I grew up with artistic parents: my mother was a hobbyist painter and my father had a fascination and talent for extremely detailed and realistic portrait drawings. I think, in particular, my father’s drawings amazed and inspired me. I simply could not have imagined a better artist existing. To open his sketchbook and look at the portraits of Rudolf Nureyev or Victor Mature was something exciting and awe-inspiring.
I began painting because I wanted to say something about the beauty in the natural world, choosing nature as a subject almost as a reaction against the conceptual climate of the times. I am fully cognisant of the horrors and brutalities of life. But my aim is not to depict such matters.
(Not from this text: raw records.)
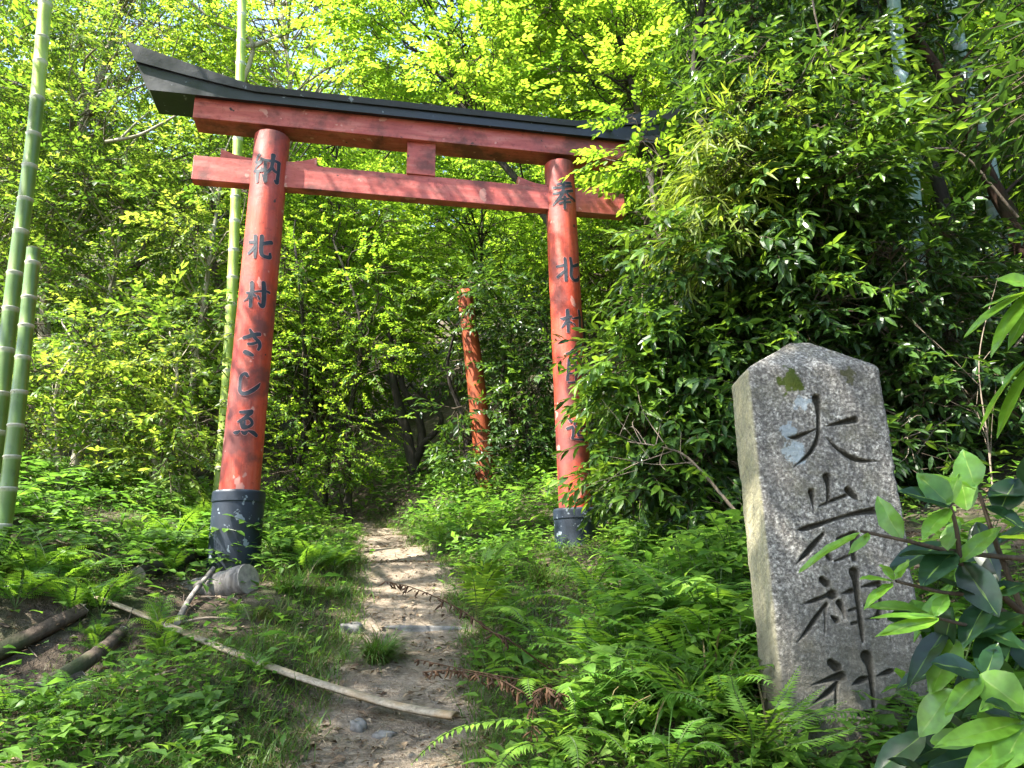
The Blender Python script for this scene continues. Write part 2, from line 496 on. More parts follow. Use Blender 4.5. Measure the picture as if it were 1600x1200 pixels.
M['red'] = red_material("vermilion_pillar_paint", False)
M['redbeam'] = red_material("faded_vermilion_beam_paint", True)
M['black'] = black_material("black_sheet_metal", (.014, .016, .020), .30, .68)
M['sleeve'] = black_material("blue_black_sleeve", (.008, .014, .024), .42, .62)
def flat_mat(name, col, rough=.6):
    m, nt, out = mat(name)
    n = noise(nt, coords(nt), 30, 4, .6)
    pbsdf(nt, out, ramp(nt, n, [(.35, tuple(c * .75 for c in col)), (.65, tuple(c * 1.25 for c in col))]), rough, .4, n, .002, .4)
    return m
M['ink'] = flat_mat("black_lettering_paint", (.018, .022, .032), .55)
M['ink_edge'] = flat_mat("lettering_edge", (.55, .20, .19), .6)

TX, TY, TZ, TYAW = -0.7367, 5.4, 1.2, 0.1997
gate = thing("torii_gate", "weathered red torii gate with black roof beam and black lettering on both pillars", "torii gate", (TX, TY, TZ), TYAW)

CHARS = {'L':[[[(-67,3433,28),(-82,3410,25),(-94,3373,22)],[(-95,3367,22),(-64,3366,22),(-46,3380,22)],[(-37,3386,28),(-59,3355,28),(-81,3330,22),(-97,3302,19)],[(-105,3294,28),(-59,3286,25),(-27,3297,25)],[(-69,3285,31),(-68,3242,28),(-63,3189,19)],[(-37,3310,19),(-28,3284,25)],[(-26,3251,15),(-9,3222,28),(-1,3193,28)],[(-51,3397,19),(-19,3379,25),(20,3377,25),(60,3384,25),(95,3379,28)],[(-13,3363,25),(-11,3310,25),(-3,3258,25),(-2,3203,28)],[(88,3379,31),(90,3323,28),(89,3257,28),(84,3203,31),(65,3218,12)],[(41,3432,38),(41,3402,31),(39,3358,28),(34,3317,25),(19,3288,25),(-1,3265,22)],[(41,3326,22),(58,3298,25),(80,3290,25)]],[[(-35,2732,27),(-30,2673,27),(-27,2612,27),(-25,2550,18)],[(-78,2682,27),(-30,2676,27)],[(-78,2589,27),(-54,2610,27),(-30,2642,21)],[(12,2731,30),(14,2676,30),(16,2614,29),(24,2578,29),(50,2565,29),(84,2571,32),(83,2602,18)],[(20,2664,27),(57,2681,30),(88,2694,33)]],[[(-28,2349,29),(-22,2283,27),(-24,2208,26),(-22,2155,23)],[(-61,2267,17),(-34,2265,23),(-3,2277,17)],[(-33,2253,23),(-45,2224,17),(-77,2201,6)],[(-17,2262,14),(6,2242,20)],[(-2,2274,14),(44,2285,17),(83,2292,17),(109,2288,20)],[(55,2357,29),(64,2293,35),(68,2204,32),(60,2167,32),(31,2189,11)],[(24,2244,12),(36,2219,17)]],[[(-50,1913,25),(-17,1921,28),(18,1937,31),(62,1949,31)],[(-9,1979,14),(12,1942,28),(36,1910,25),(61,1888,28),(70,1858,25),(61,1828,20)],[(-12,1866,20),(19,1868,21),(48,1883,20)],[(-31,1806,31),(-6,1795,34),(26,1780,22)]],[[(5,1621,22),(-10,1640,25),(-35,1626,25),(-43,1595,25),(-42,1554,24),(-38,1512,26),(-15,1492,30),(18,1499,30),(52,1524,30),(81,1554,25),(99,1585,6)]],[[(-22,1356,19),(19,1357,28),(56,1365,30)],[(54,1354,25),(26,1330,25),(3,1304,25),(-31,1285,14)],[(3,1304,22),(37,1314,22),(59,1298,22),(64,1274,22),(43,1253,22),(9,1242,22),(-3,1264,22),(-8,1285,22)],[(14,1291,16),(15,1259,16)],[(-3,1258,25),(33,1249,25)],[(-51,1208,19),(-32,1207,30),(-12,1220,11)],[(1,1215,16),(22,1205,30),(38,1220,14)],[(45,1223,14),(78,1213,30),(106,1195,25)]]],'R':[[[(-62,3414,19),(-4,3419,26),(62,3434,26)],[(-93,3387,26),(-25,3383,22),(70,3408,23)],[(-96,3334,22),(-27,3333,25),(82,3370,26)],[(-6,3451,26),(-17,3337,29),(-52,3279,29),(-105,3228,16)],[(12,3336,16),(46,3305,25),(110,3287,29)],[(-43,3268,19),(37,3281,19)],[(-50,3233,19),(51,3253,19)],[(0,3296,25),(-8,3183,22)]],[[(-27,2731,24),(-25,2641,27),(-27,2532,24)],[(-97,2664,21),(-39,2668,24)],[(-95,2570,27),(-58,2597,24),(-29,2621,18)],[(21,2734,24),(27,2661,27),(19,2577,27),(46,2542,27),(91,2558,30),(101,2591,15)],[(42,2664,24),(105,2696,31)]],[[(-27,2276,27),(-26,2199,30),(-29,2087,20)],[(-85,2209,13),(-53,2204,27),(3,2222,17)],[(-37,2178,27),(-78,2131,13)],[(-20,2177,17),(4,2167,17)],[(10,2200,13),(50,2213,17),(106,2231,20)],[(79,2282,27),(85,2214,27),(77,2116,27),(53,2130,10)],[(19,2161,13),(33,2145,13)]],[[(4,1938,22),(-24,1913,22),(-55,1910,11)],[(-4,1921,19),(46,1906,19),(9,1870,19)],[(-34,1861,22),(-42,1774,22),(-54,1688,22)],[(-34,1857,19),(26,1867,19),(103,1877,19)],[(98,1872,26),(83,1745,26),(87,1646,26)],[(-29,1801,13),(70,1814,13)],[(-32,1742,13),(66,1749,13)],[(-47,1668,15),(55,1671,15)],[(21,1859,13),(11,1672,13)]],[[(-67,1383,10),(-39,1354,26)],[(-75,1300,23),(-31,1313,23)],[(-28,1306,19),(-28,1263,19),(-38,1219,19)],[(-42,1219,13),(8,1213,16),(89,1213,26)],[(-5,1364,19),(-17,1330,19)],[(-5,1350,13),(35,1362,13),(87,1375,13)],[(33,1396,26),(28,1311,26)],[(-11,1310,16),(32,1316,16),(107,1320,16)],[(5,1283,19),(10,1243,19)],[(8,1280,11),(74,1288,11)],[(74,1288,21),(66,1247,21)],[(10,1241,13),(66,1245,13)]]],'S':[[(-2,1014,31.9),(-2,979,17.6),(-7,927,13.7),(-15,887,16.5),(-39,848,15.4),(-70,821,12.1),(-99,800,2.7)],[(-107,895,2.7),(-83,893,16.5),(-54,902,14.3),(-11,919,4.4)],[(17,926,4.4),(66,937,18.7),(108,945,25.2)],[(10,893,4.4),(39,858,13.7),(73,830,19.7),(109,818,16.4),(168,815,1.6)],[(-2,770,28.5),(-2,743,15.3),(-7,699,13.1),(-22,683,2.7)],[(-53,727,23.0),(-53,695,12.1),(-54,665,2.2)],[(-35,684,7.7),(12,702,13.1),(49,715,13.1)],[(55,731,24.6),(70,714,23.0),(82,698,2.7)],[(-110,615,2.7),(-89,618,17.5),(-61,625,19.7),(10,646,13.1),(71,661,17.5),(120,668,25.1)],[(-34,603,12.8),(-63,575,19.7),(-95,543,18.6),(-122,518,2.3)],[(-34,558,14.5),(-26,536,19.7),(-19,523,3.5)],[(-11,525,8.1),(15,533,11.6),(36,541,10.4)],[(59,599,26.6),(48,568,20.8),(45,530,18.5)],[(6,588,11.6),(53,604,17.4)],[(-53,474,23.2),(-43,463,26.6)],[(-122,405,2.9),(-83,416,15.1),(-48,428,15.0),(-31,431,32.4)],[(-51,405,13.9),(-83,371,16.2),(-114,335,15.0),(-148,301,1.7)],[(-57,392,9.3),(-66,324,4.6)],[(-40,372,9.3),(-29,362,20.8)],[(-13,408,24.3),(-7,386,11.6),(-5,362,2.9)],[(-4,433,4.6),(25,441,18.5),(37,444,8.7)],[(56,452,6.9),(82,457,16.2),(104,460,20.8)],[(107,459,20.8),(102,411,12.7),(89,368,19.6)],[(11,387,10.4),(32,393,10.4)],[(57,400,10.4),(82,405,10.4)],[(14,352,11.6),(30,355,10.4)],[(54,363,5.8),(74,366,10.4),(92,372,19.6)],[(40,493,32.4),(42,465,22.0),(40,412,16.2),(38,349,16.2),(37,303,8.1)],[(-58,249,25.4),(-44,236,30.0)],[(-122,190,2.9),(-78,203,15.0),(-34,214,30.0)],[(-47,197,15.0),(-76,172,18.5),(-128,140,2.3)],[(-52,187,11.5),(-62,132,8.1)],[(-10,190,3.5),(18,203,20.8),(41,209,10.4)],[(62,213,4.6),(90,222,17.3),(106,227,15.0)],[(43,265,35.8),(47,236,20.8),(46,191,16.1),(41,124,11.5)],[(-11,115,3.5),(13,115,20.7),(39,122,8.6)],[(62,129,5.8),(103,136,20.7),(137,124,25.3)]]}

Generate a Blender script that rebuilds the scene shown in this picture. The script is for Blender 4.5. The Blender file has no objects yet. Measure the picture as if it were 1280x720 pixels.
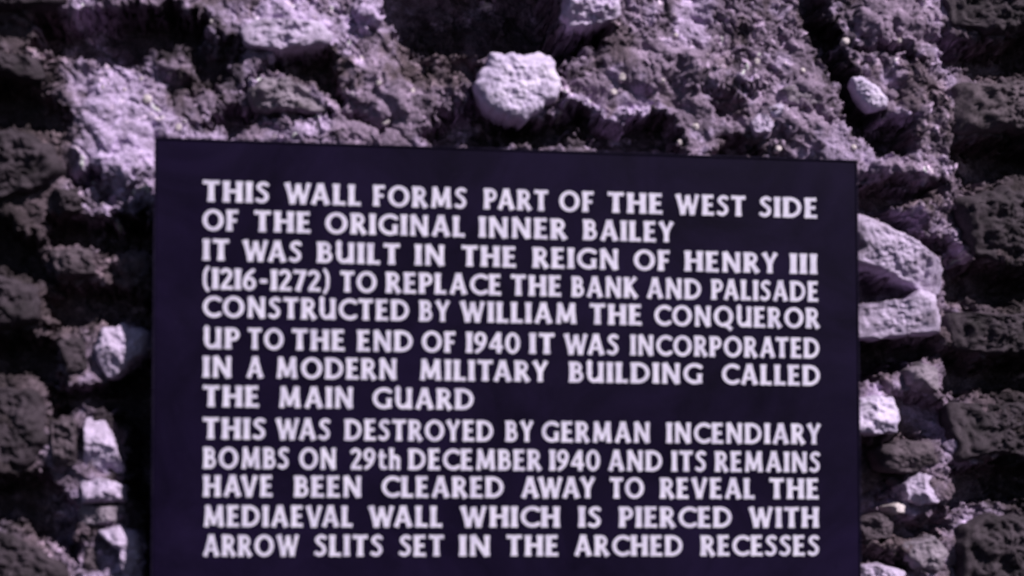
import bpy, math, random
import numpy as np

random.seed(7)
sc = bpy.context.scene
COL = sc.collection

# ------------------------------------------------------------------ camera
CAM = (-0.2693, -2.00295, -0.51566)
YAW, PITCH, ROLL = -0.13096, 0.03902, 0.00079
FPX, PX0, PY0 = 2000.0, 640.0, 615.868          # focal length and optical axis, photo pixels

def rot_basis():
    cy, sy = math.cos(YAW), math.sin(YAW)
    cp, sp = math.cos(PITCH), math.sin(PITCH)
    cr, sr = math.cos(ROLL), math.sin(ROLL)
    Rz = np.array([[cy, -sy, 0], [sy, cy, 0], [0, 0, 1]])
    Rx = np.array([[1, 0, 0], [0, cp, -sp], [0, sp, cp]])
    Ry = np.array([[cr, 0, sr], [0, 1, 0], [-sr, 0, cr]])
    return Rz @ Rx @ Ry

BASIS = rot_basis()                              # columns: right, forward, up
camd = bpy.data.cameras.new("camera")
cam = bpy.data.objects.new("camera", camd)
COL.objects.link(cam)
r_, f_, u_ = BASIS[:, 0], BASIS[:, 1], BASIS[:, 2]
from mathutils import Matrix
cam.matrix_world = Matrix([[r_[0], u_[0], -f_[0], CAM[0]], [r_[1], u_[1], -f_[1], CAM[1]],
                           [r_[2], u_[2], -f_[2], CAM[2]], [0, 0, 0, 1]])
camd.sensor_fit = 'HORIZONTAL'
camd.sensor_width = 36
camd.lens = 36 * FPX / 1280
camd.shift_y = (PY0 - 360) / 1280
camd.clip_start, camd.clip_end = 0.05, 500
camd.dof.use_dof = True                          # the slide is a little out of focus
camd.dof.focus_distance = 2.6
camd.dof.aperture_fstop = 2.3
sc.camera = cam

# ------------------------------------------------------------------ light
SUN_EL, SUN_AZ = math.radians(42), math.radians(37)   # azimuth: from the wall's normal towards the right
world = bpy.data.worlds.new("World")
sc.world = world
world.use_nodes = True
wn = world.node_tree.nodes
sky = wn.new('ShaderNodeTexSky')
sky.sky_type = 'NISHITA'
sky.sun_disc = False
sky.air_density, sky.dust_density, sky.ozone_density = 0.45, 0.4, 1.0   # a deep, clear sky: hard black shadows
sky.sun_elevation = SUN_EL
sky.sun_rotation = math.pi - SUN_AZ
wn['Background'].inputs[1].default_value = 0.05
world.node_tree.links.new(sky.outputs[0], wn['Background'].inputs[0])
sund = bpy.data.lights.new("sun", 'SUN')
sund.energy = 5.0
sund.angle = math.radians(0.5)
sund.color = (1.0, 0.955, 0.935)
sun = bpy.data.objects.new("sun", sund)
COL.objects.link(sun)
sun.location = (3, -4, 4)
from mathutils import Vector
sdir = Vector((math.cos(SUN_EL) * math.sin(SUN_AZ), -math.cos(SUN_EL) * math.cos(SUN_AZ), math.sin(SUN_EL)))
sun.rotation_euler = sdir.to_track_quat('Z', 'Y').to_euler()
sc.view_settings.view_transform = 'Standard'
sc.view_settings.look = 'None'
sc.view_settings.exposure = 0.12
sc.view_settings.gamma = 1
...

Integrity for an artist is to acknowledge what you were meant to do. Some artists were meant to describe the human condition, the political climate, the atrocities of war, social injustice, etc. I, however, have long since accepted that my calling is to depict the beauty in nature.
From this choice comes a sense of personal integrity. To bring beauty into people’s lives is perhaps as admirable as removing ugliness from people’s lives. The world can never have enough beauty. I grew up with the horrors of the human psyche and know how it can inflict devastating effects upon lives.
One needs to breathe in the beauty of nature to be reminded that suffering is not the whole story. However, my paintings inherent paradoxical nature refers to both: beauty on the surface, suffering in the sub text.